---------- DATA PROVIDED ----------

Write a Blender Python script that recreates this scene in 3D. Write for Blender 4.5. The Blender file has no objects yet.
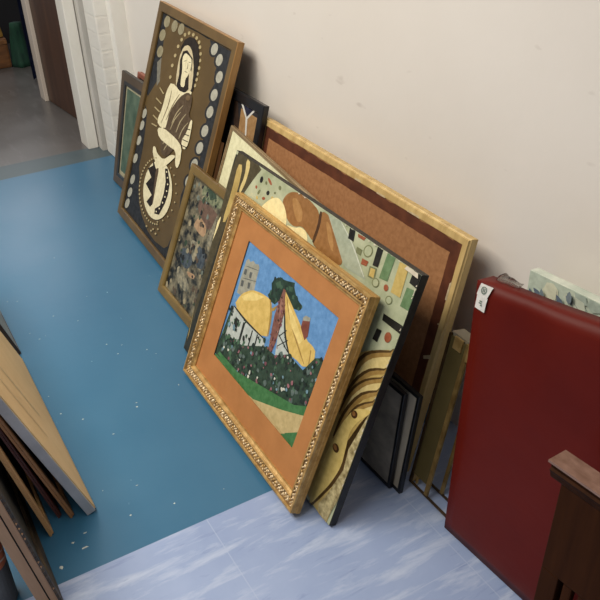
import bpy, bmesh, math, random
from mathutils import Vector, Matrix
random.seed(7)
COL = bpy.context.scene.collection
D = math.radians

# ------------------------------------------------------------------ materials
def lin(c):
    return tuple((v/255/12.92 if v/255 <= .04045 else ((v/255+.055)/1.055)**2.4) for v in c) + (1.0,)
def nodes(name):
    m = bpy.data.materials.new(name); m.use_nodes = True
    nt = m.node_tree; b = nt.nodes['Principled BSDF']
    return m, nt, b
def N(nt, t, **kw):
    n = nt.nodes.new(t)
    for k, v in kw.items():
        if k in n.inputs: n.inputs[k].default_value = v
        else: setattr(n, k, v)
    return n
def ramp(nt, src, stops):
    r = nt.nodes.new('ShaderNodeValToRGB'); e = r.color_ramp.elements
    while len(e) < len(stops): e.new(.5)
    for el, (p, c) in zip(e, stops): el.position = p; el.color = c
    nt.links.new(src, r.inputs['Fac']); return r
def coord(nt, scale, kind='Object'):
    tc = nt.nodes.new('ShaderNodeTexCoord'); mp = nt.nodes.new('ShaderNodeMapping')
    mp.inputs['Scale'].default_value = scale
    nt.links.new(tc.outputs[kind], mp.inputs['Vector']); return mp.outputs['Vector']
def mottled(name, c0, c1, scale=(8, 8, 8), rough=.6, detail=6, bump=0, metal=0, p=(.35, .65), spec=.5, bscale=None):
    m, nt, b = nodes(name)
    v = coord(nt, scale)
    n = N(nt, 'ShaderNodeTexNoise', Scale=1.0, Detail=detail, Roughness=.6); nt.links.new(v, n.inputs['Vector'])
    r = ramp(nt, n.outputs['Fac'], [(p[0], lin(c0)), (p[1], lin(c1))])
    nt.links.new(r.outputs['Color'], b.inputs['Base Color'])
    b.inputs['Roughness'].default_value = rough; b.inputs['Metallic'].default_value = metal
    b.inputs['Specular IOR Level'].default_value = spec
    if bump:
        src = n
        if bscale:
            src = N(nt, 'ShaderNodeTexNoise', Scale=1.0, Detail=3); nt.links.new(coord(nt, bscale), src.inputs['Vector'])
        bp = N(nt, 'ShaderNodeBump', Strength=bump, Distance=.01)
        nt.links.new(src.outputs['Fac'], bp.inputs['Height']); nt.links.new(bp.outputs['Normal'], b.inputs['Normal'])
    return m
_paint = {}
def paint(c, rough=.65, vary=10, spec=.35):
    k = (tuple(c), rough)
    if k not in _paint:
        lo = [max(0, v-vary) for v in c]; hi = [min(255, v+vary) for v in c]
        _paint[k] = mottled('paint_%d_%d_%d' % tuple(c), lo, hi, (60, 60, 60), rough, 5, spec=spec)
    return _paint[k]
def wood(name, c0, c1, rough=.45, scale=(3, 60, 60)):
    return mottled(name, c0, c1, scale, rough, 5, .05)

# ------------------------------------------------------------------ objects
def link(name, bm, mats, parent=None, smooth=False):
    me = bpy.data.meshes.new(name); bm.normal_update(); bm.to_mesh(me); bm.free()
    for m in (mats if isinstance(mats, (list, tuple)) else [mats]): me.materials.append(m)
    if smooth:
        for p in me.polygons: p.use_smooth = True
    o = bpy.data.objects.new(name, me); COL.objects.link(o)
    if parent: o.parent = parent
    return o
def tag(o, label, cat, group=None):
    o['label'] = label; o['category'] = cat
    if group: o['group'] = group
    return o
def structure(o):
    o['kind'] = 'structure'; return o
def frame_axes(yaw, lean, roll):
    ex = Vector((math.cos(yaw), math.sin(yaw), 0)); bk = Vector((-math.sin(yaw), math.cos(yaw), 0))
    u = Vector((0, 0, math.cos(lean))) + bk*math.sin(lean)
    e2 = ex*math.cos(roll) + u*math.sin(roll); u2 = u*math.cos(roll) - ex*math.sin(roll)
    return e2, u2, e2.cross(u2)
def leaning(name, label, cat, par, group=None):
    """An Empty at the bottom centre of a leaning panel: local x along it, y up its face, z out of its face."""
    x, y, yaw, lean, roll, w, h, t = par
    e, u, n = frame_axes(yaw, lean, roll)
    bl = Vector((x, y, 0)); low = min((q.z for q in (bl, bl+e*w, bl-n*t, bl+e*w-n*t)))
    bl.z -= low
    o = bpy.data.objects.new(name, None); COL.objects.link(o); o.empty_display_size = .05
    M = Matrix((e, u, n)).transposed().to_4x4(); M.translation = bl + e*(w/2)
    o.matrix_world = M
    return tag(o, label, cat, group)
def quad(bm, pts, mi=0):
    f = bm.faces.new([bm.verts.new(p) for p in pts]); f.material_index = mi; return f
def box(bm, lo, hi, mi=0):
    x0, y0, z0 = lo; x1, y1, z1 = hi
    v = [bm.verts.new(p) for p in ((x0,y0,z0),(x1,y0,z0),(x1,y1,z0),(x0,y1,z0),(x0,y0,z1),(x1,y0,z1),(x1,y1,z1),(x0,y1,z1))]
    fs = []
    for i in ((3,2,1,0),(4,5,6,7),(0,1,5,4),(1,2,6,5),(2,3,7,6),(3,0,4,7)):
        f = bm.faces.new([v[k] for k in i]); f.material_index = mi; fs.append(f)
    return v
def bevel(bm, w, seg=2):
    bmesh.ops.bevel(bm, geom=bm.edges[:], offset=w, segments=seg, affect='EDGES', profile=.6)
def frame_mesh(w, h, profile, mats_idx=None, bm=None):
    """Mitred moulding: profile is a list of (distance in from the outer edge, height z)."""
    bm = bm or bmesh.new(); rings = []
    for d, z in profile:
        rings.append([bm.verts.new(p) for p in ((-w/2+d, d, z), (w/2-d, d, z), (w/2-d, h-d, z), (-w/2+d, h-d, z))])
    for i in range(len(rings)-1):
        for k in range(4):
            a, b = rings[i], rings[i+1]
            f = bm.faces.new((a[k], a[(k+1) % 4], b[(k+1) % 4], b[k]))
            f.material_index = mats_idx[i] if mats_idx else 0
    return bm
def slab(bm, w, h, inset, z0, z1, mi=0):
    return box(bm, (-w/2+inset, inset, z0), (w/2-inset, h-inset, z1), mi)
def art_mesh(name, layers, pal, base, parent, z, dx=0, dy=0, step=.00012, clip=None):
    """A painted surface: one mesh, each patch of colour a thin raised layer of paint; base=(x0,y0,x1,y1,key)."""
    bm = bmesh.new(); keys = []
    def mi(k):
        if k not in keys: keys.append(k)
        return keys.index(k)
    x0, y0, x1, y1, k = base
    quad(bm, ((x0,y0,z),(x1,y0,z),(x1,y1,z),(x0,y1,z)), mi(k))
    for i, (k, P) in enumerate(layers):
        zz = z + step*(i+1)
        P = [(min(max(a, x0), x1), min(max(b, y0), y1)) for a, b in P]
        Q = [p for j, p in enumerate(P) if (abs(p[0]-P[j-1][0])+abs(p[1]-P[j-1][1])) > 1e-5]
        if len(Q) < 3: continue
        ar = sum(Q[j-1][0]*Q[j][1]-Q[j][0]*Q[j-1][1] for j in range(len(Q)))
        if ar < 0: Q = Q[::-1]
        quad(bm, [(a, b, zz) for a, b in Q], mi(k))
    bm.normal_update()
    bmesh.ops.triangulate(bm, faces=[f for f in bm.faces if len(f.verts) > 4])
    return link(name, bm, [pal[k] if not isinstance(pal[k], tuple) else paint(pal[k]) for k in keys], parent)
def blob(cx, cy, r, n=7, sq=1.0):
    a0 = random.random()*6
    return [(cx+r*random.uniform(.6, 1.25)*math.cos(a0+2*math.pi*i/n), cy+sq*r*random.uniform(.6, 1.25)*math.sin(a0+2*math.pi*i/n)) for i in range(n)]
def inside(P, x, y):
    c = False
    for i in range(len(P)):
        (x1, y1), (x2, y2) = P[i-1], P[i]
        if (y1 > y) != (y2 > y) and x < (x2-x1)*(y-y1)/(y2-y1)+x1: c = not c
    return c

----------

AIM OF THE EXERCISE
Leave out the pictures. Transcribe only the lines above, from the first through the one that contains "D = math.radians".

RESPONSE BELOW
Write a Blender Python script that recreates this scene in 3D. Write for Blender 4.5. The Blender file has no objects yet.
import bpy, bmesh, math, random
from mathutils import Vector, Matrix
random.seed(7)
COL = bpy.context.scene.collection
D = math.radians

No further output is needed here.